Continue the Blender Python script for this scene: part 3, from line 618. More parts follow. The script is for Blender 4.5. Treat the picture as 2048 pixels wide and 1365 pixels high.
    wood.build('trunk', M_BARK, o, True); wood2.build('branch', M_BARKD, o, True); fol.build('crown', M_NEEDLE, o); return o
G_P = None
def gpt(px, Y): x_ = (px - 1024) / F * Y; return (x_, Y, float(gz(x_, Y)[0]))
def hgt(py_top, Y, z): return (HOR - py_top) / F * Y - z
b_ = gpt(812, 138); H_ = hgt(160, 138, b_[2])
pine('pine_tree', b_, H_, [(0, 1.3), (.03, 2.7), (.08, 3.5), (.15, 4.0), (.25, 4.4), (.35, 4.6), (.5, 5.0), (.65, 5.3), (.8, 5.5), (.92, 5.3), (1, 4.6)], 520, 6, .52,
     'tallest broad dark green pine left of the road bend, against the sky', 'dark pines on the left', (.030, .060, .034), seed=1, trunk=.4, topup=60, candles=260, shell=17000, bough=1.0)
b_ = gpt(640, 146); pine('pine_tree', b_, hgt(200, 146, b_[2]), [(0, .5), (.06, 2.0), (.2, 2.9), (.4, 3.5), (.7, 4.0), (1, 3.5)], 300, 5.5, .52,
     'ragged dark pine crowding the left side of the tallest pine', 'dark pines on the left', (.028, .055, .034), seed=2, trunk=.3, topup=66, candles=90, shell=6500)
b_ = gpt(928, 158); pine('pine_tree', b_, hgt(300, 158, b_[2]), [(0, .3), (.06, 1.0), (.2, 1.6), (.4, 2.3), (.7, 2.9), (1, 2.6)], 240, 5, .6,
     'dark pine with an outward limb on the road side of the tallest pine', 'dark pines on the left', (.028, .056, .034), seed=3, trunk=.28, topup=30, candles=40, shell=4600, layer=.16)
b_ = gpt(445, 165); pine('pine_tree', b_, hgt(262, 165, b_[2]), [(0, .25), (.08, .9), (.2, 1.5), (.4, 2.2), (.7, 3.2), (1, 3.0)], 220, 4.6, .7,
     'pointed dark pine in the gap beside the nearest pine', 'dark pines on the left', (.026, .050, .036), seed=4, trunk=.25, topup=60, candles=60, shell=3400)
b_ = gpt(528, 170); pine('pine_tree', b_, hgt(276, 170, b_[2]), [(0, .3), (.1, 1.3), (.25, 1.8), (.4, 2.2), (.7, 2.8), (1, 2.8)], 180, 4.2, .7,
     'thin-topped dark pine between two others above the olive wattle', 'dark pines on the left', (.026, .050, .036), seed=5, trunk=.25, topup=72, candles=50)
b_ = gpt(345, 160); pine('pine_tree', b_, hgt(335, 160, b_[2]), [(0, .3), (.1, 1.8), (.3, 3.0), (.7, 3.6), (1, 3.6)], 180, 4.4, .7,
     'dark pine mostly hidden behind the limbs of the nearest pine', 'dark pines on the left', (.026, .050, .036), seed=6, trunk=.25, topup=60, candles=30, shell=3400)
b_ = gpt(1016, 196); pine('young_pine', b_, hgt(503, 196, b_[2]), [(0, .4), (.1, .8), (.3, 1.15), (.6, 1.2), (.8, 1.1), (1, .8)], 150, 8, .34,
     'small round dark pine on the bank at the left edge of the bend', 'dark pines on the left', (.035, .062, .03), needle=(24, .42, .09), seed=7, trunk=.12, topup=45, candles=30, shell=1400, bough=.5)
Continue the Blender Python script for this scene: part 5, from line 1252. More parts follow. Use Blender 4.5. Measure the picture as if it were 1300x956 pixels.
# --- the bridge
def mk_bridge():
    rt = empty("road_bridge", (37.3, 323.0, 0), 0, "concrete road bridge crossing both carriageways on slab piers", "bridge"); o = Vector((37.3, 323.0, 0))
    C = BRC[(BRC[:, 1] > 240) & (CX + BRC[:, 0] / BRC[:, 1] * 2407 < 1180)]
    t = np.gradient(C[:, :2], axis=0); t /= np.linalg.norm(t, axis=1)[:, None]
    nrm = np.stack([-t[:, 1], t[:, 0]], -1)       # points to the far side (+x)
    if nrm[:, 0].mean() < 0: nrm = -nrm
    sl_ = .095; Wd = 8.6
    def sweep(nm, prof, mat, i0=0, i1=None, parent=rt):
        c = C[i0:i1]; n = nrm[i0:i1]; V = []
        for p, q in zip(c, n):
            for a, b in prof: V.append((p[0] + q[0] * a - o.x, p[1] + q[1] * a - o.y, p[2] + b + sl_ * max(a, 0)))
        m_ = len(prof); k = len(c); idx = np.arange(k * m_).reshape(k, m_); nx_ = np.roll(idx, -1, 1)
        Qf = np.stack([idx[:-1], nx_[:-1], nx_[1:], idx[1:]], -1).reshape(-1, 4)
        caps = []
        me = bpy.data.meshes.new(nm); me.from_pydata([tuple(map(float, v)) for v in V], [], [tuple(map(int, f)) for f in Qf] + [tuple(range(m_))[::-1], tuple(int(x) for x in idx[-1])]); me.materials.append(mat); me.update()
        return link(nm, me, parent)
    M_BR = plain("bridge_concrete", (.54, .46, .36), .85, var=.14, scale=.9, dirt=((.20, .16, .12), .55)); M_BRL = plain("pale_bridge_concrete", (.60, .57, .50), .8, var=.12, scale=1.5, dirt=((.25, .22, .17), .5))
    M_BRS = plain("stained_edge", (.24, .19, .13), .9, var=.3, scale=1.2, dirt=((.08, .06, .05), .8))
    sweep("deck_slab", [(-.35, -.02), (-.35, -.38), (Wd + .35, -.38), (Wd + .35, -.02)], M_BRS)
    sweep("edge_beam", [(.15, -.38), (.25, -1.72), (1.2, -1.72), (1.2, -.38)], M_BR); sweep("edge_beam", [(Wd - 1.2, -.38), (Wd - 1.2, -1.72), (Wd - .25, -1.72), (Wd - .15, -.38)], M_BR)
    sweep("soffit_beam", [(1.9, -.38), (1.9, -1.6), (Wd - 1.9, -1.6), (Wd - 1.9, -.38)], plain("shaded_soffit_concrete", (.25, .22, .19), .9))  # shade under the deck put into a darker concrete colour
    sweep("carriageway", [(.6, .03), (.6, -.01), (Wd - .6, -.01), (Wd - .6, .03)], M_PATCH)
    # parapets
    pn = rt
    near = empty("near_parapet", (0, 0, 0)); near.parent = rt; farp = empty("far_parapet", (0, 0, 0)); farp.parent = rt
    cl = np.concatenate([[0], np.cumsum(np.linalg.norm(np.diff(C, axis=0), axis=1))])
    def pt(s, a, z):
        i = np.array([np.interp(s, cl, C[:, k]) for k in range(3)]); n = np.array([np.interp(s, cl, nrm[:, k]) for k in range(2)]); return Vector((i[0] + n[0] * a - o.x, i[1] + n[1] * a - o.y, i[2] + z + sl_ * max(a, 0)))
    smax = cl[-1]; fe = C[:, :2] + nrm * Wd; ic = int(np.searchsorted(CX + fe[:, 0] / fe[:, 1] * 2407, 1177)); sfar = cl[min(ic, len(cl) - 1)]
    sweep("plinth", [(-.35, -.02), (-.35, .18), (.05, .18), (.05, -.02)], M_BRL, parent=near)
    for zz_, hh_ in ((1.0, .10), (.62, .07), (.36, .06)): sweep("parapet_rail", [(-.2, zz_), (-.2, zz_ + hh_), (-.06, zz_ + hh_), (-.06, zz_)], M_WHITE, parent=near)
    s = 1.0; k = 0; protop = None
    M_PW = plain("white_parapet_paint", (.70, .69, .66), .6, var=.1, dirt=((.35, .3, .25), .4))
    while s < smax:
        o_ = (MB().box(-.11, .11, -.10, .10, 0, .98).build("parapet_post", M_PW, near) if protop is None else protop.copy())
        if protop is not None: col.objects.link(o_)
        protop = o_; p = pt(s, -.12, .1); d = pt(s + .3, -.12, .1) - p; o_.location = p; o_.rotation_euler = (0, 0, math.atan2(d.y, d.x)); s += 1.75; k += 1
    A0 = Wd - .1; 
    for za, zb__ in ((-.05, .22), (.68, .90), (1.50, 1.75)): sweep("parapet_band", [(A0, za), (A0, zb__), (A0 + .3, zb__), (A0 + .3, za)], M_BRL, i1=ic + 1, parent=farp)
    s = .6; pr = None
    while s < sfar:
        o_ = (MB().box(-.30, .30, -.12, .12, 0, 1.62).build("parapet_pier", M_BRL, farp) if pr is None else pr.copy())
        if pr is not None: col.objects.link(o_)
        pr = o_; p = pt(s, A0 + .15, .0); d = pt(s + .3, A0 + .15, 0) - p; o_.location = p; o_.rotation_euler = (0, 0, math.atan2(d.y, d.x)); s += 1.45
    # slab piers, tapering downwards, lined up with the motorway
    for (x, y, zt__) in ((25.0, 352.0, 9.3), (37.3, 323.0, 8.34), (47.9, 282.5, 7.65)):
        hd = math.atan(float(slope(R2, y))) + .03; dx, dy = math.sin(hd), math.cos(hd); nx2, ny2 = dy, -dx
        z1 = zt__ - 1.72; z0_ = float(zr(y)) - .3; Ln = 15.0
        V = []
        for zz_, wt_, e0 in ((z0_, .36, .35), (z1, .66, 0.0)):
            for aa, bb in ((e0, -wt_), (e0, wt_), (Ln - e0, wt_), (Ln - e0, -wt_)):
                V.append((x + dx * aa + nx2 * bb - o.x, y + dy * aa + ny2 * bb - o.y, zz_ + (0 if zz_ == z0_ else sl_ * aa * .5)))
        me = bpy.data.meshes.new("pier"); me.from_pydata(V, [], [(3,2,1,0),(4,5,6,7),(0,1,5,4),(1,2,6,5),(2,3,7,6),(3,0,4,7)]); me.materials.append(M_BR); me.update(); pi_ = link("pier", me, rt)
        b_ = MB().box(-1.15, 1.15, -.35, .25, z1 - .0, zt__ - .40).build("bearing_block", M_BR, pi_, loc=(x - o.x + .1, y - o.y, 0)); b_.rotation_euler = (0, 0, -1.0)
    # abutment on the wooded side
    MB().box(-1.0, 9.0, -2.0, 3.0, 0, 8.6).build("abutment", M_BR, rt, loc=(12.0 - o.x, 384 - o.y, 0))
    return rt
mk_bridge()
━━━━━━
## TASK REQUIREMENTS:
In the listing above, locate the line with "Continue the Blender Python script for this scene: part 5, from" and the line with "dirt=((.25, .22, .17), .5))", then extract exactly those lines and every line between them, and nothing more.

## RESPONSE TO THE EXERCISE:
Continue the Blender Python script for this scene: part 5, from line 1252. More parts follow. Use Blender 4.5. Measure the picture as if it were 1300x956 pixels.
# --- the bridge
def mk_bridge():
    rt = empty("road_bridge", (37.3, 323.0, 0), 0, "concrete road bridge crossing both carriageways on slab piers", "bridge"); o = Vector((37.3, 323.0, 0))
    C = BRC[(BRC[:, 1] > 240) & (CX + BRC[:, 0] / BRC[:, 1] * 2407 < 1180)]
    t = np.gradient(C[:, :2], axis=0); t /= np.linalg.norm(t, axis=1)[:, None]
    nrm = np.stack([-t[:, 1], t[:, 0]], -1)       # points to the far side (+x)
    if nrm[:, 0].mean() < 0: nrm = -nrm
    sl_ = .095; Wd = 8.6
    def sweep(nm, prof, mat, i0=0, i1=None, parent=rt):
        c = C[i0:i1]; n = nrm[i0:i1]; V = []
        for p, q in zip(c, n):
            for a, b in prof: V.append((p[0] + q[0] * a - o.x, p[1] + q[1] * a - o.y, p[2] + b + sl_ * max(a, 0)))
        m_ = len(prof); k = len(c); idx = np.arange(k * m_).reshape(k, m_); nx_ = np.roll(idx, -1, 1)
        Qf = np.stack([idx[:-1], nx_[:-1], nx_[1:], idx[1:]], -1).reshape(-1, 4)
        caps = []
        me = bpy.data.meshes.new(nm); me.from_pydata([tuple(map(float, v)) for v in V], [], [tuple(map(int, f)) for f in Qf] + [tuple(range(m_))[::-1], tuple(int(x) for x in idx[-1])]); me.materials.append(mat); me.update()
        return link(nm, me, parent)
    M_BR = plain("bridge_concrete", (.54, .46, .36), .85, var=.14, scale=.9, dirt=((.20, .16, .12), .55)); M_BRL = plain("pale_bridge_concrete", (.60, .57, .50), .8, var=.12, scale=1.5, dirt=((.25, .22, .17), .5))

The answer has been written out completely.